• _What the task requires_
From the data that follows, report how many lines hold the string "wide", giving only the number.

• _Information provided_
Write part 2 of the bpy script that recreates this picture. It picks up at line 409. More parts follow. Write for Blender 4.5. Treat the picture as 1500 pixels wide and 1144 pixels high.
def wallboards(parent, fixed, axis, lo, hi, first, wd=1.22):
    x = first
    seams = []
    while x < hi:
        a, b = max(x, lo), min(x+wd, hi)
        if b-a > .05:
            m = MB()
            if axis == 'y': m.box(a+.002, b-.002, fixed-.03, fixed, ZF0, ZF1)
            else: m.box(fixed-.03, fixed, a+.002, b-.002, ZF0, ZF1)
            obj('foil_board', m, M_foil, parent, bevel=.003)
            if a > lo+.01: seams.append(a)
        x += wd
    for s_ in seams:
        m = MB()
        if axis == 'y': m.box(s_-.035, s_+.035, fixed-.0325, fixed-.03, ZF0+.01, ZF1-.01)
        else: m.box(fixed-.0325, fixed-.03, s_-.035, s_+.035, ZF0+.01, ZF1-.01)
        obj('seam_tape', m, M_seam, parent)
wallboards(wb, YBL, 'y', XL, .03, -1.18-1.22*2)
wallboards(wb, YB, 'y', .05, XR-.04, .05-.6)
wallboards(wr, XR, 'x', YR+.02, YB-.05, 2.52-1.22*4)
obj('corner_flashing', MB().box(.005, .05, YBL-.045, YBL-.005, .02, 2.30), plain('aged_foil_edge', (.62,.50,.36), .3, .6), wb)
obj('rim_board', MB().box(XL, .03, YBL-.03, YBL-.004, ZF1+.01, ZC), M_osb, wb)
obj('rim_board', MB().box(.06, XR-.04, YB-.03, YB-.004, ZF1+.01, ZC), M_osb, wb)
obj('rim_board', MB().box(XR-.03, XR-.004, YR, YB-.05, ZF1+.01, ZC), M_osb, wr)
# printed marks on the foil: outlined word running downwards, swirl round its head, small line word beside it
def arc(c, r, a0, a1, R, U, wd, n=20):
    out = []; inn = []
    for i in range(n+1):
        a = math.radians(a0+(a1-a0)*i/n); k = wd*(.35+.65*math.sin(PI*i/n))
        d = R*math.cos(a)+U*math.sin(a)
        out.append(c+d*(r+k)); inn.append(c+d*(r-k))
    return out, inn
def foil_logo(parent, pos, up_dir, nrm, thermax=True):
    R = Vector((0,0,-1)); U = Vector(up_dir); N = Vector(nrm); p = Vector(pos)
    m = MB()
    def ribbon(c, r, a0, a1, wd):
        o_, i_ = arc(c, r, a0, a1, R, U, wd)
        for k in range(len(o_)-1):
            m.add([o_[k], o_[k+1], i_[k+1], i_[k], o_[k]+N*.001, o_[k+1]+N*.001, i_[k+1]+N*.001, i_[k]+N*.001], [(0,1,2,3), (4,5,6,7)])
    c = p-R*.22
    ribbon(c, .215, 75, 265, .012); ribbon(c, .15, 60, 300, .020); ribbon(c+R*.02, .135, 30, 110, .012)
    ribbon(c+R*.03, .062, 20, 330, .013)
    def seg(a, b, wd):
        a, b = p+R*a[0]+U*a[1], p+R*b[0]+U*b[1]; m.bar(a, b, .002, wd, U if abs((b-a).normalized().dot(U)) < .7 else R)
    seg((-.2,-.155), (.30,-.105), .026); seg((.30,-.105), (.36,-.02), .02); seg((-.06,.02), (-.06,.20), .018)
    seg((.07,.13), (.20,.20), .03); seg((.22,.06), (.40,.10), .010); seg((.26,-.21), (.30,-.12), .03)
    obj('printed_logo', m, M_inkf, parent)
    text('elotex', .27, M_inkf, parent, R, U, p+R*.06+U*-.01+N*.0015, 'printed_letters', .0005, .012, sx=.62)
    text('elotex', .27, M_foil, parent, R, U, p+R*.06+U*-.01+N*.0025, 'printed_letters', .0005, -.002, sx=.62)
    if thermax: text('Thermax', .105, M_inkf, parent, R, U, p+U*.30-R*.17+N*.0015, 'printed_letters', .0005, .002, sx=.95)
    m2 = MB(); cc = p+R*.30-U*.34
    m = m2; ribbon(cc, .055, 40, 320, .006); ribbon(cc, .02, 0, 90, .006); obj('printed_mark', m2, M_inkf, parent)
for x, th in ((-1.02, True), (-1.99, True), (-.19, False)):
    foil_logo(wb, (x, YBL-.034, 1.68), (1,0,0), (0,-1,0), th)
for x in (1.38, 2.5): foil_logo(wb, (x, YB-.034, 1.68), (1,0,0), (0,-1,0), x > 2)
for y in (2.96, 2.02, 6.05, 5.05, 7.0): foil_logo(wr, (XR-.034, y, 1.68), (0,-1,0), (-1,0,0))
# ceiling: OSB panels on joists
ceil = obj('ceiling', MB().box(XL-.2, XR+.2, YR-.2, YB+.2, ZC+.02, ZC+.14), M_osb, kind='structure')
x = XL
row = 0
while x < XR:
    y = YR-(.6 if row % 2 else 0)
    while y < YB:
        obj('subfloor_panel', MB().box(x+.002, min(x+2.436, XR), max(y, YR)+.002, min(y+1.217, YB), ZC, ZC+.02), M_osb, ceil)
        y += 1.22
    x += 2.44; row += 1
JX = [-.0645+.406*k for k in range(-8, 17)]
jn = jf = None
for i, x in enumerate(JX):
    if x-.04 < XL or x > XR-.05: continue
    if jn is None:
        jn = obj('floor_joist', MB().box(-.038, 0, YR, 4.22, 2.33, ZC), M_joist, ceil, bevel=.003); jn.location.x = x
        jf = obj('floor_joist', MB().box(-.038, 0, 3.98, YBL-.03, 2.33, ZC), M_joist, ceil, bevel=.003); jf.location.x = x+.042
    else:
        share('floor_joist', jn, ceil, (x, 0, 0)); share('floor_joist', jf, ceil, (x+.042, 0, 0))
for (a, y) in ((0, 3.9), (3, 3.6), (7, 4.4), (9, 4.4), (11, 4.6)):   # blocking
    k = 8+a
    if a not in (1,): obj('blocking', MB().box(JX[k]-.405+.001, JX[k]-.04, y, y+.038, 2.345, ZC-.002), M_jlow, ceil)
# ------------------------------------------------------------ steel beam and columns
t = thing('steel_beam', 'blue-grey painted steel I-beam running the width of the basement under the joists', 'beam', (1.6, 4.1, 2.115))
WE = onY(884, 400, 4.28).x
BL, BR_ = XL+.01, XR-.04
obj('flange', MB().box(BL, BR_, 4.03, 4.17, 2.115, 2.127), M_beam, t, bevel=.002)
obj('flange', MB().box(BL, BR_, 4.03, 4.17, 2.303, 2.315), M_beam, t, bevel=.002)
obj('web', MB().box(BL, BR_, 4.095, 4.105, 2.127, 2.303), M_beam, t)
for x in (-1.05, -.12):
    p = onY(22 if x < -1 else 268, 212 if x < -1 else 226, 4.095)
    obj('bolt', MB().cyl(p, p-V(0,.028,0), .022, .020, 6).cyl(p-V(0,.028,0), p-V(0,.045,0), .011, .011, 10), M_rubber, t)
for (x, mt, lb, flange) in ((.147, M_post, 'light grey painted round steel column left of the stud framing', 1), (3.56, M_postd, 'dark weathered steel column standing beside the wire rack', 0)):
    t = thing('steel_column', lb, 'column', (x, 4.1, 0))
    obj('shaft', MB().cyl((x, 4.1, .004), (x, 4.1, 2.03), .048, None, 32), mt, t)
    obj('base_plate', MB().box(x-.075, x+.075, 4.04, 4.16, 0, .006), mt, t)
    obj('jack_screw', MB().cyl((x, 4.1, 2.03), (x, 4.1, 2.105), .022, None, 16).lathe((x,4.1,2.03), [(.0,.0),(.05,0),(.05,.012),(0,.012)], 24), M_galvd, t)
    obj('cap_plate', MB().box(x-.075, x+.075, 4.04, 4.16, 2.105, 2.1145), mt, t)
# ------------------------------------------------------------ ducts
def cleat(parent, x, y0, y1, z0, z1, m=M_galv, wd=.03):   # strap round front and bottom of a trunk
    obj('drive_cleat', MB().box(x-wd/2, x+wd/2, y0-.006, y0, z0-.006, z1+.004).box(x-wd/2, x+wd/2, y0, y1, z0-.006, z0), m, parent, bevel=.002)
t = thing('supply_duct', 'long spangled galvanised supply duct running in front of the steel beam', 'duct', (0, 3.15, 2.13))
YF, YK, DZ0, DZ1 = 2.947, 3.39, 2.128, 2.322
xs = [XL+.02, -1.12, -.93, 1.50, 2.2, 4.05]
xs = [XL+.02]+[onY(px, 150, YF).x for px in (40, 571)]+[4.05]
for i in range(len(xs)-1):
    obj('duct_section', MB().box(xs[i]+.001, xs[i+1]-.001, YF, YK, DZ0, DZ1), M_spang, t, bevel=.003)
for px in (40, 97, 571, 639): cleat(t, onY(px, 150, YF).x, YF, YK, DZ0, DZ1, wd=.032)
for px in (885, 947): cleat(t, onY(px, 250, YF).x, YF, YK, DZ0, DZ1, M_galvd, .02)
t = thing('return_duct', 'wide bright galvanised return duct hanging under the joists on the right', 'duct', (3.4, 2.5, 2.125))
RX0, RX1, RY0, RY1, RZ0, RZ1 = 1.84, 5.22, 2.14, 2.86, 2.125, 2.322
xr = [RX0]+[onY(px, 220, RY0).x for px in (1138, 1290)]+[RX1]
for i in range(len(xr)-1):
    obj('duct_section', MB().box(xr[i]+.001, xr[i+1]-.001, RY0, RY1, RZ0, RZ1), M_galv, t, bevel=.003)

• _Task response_
2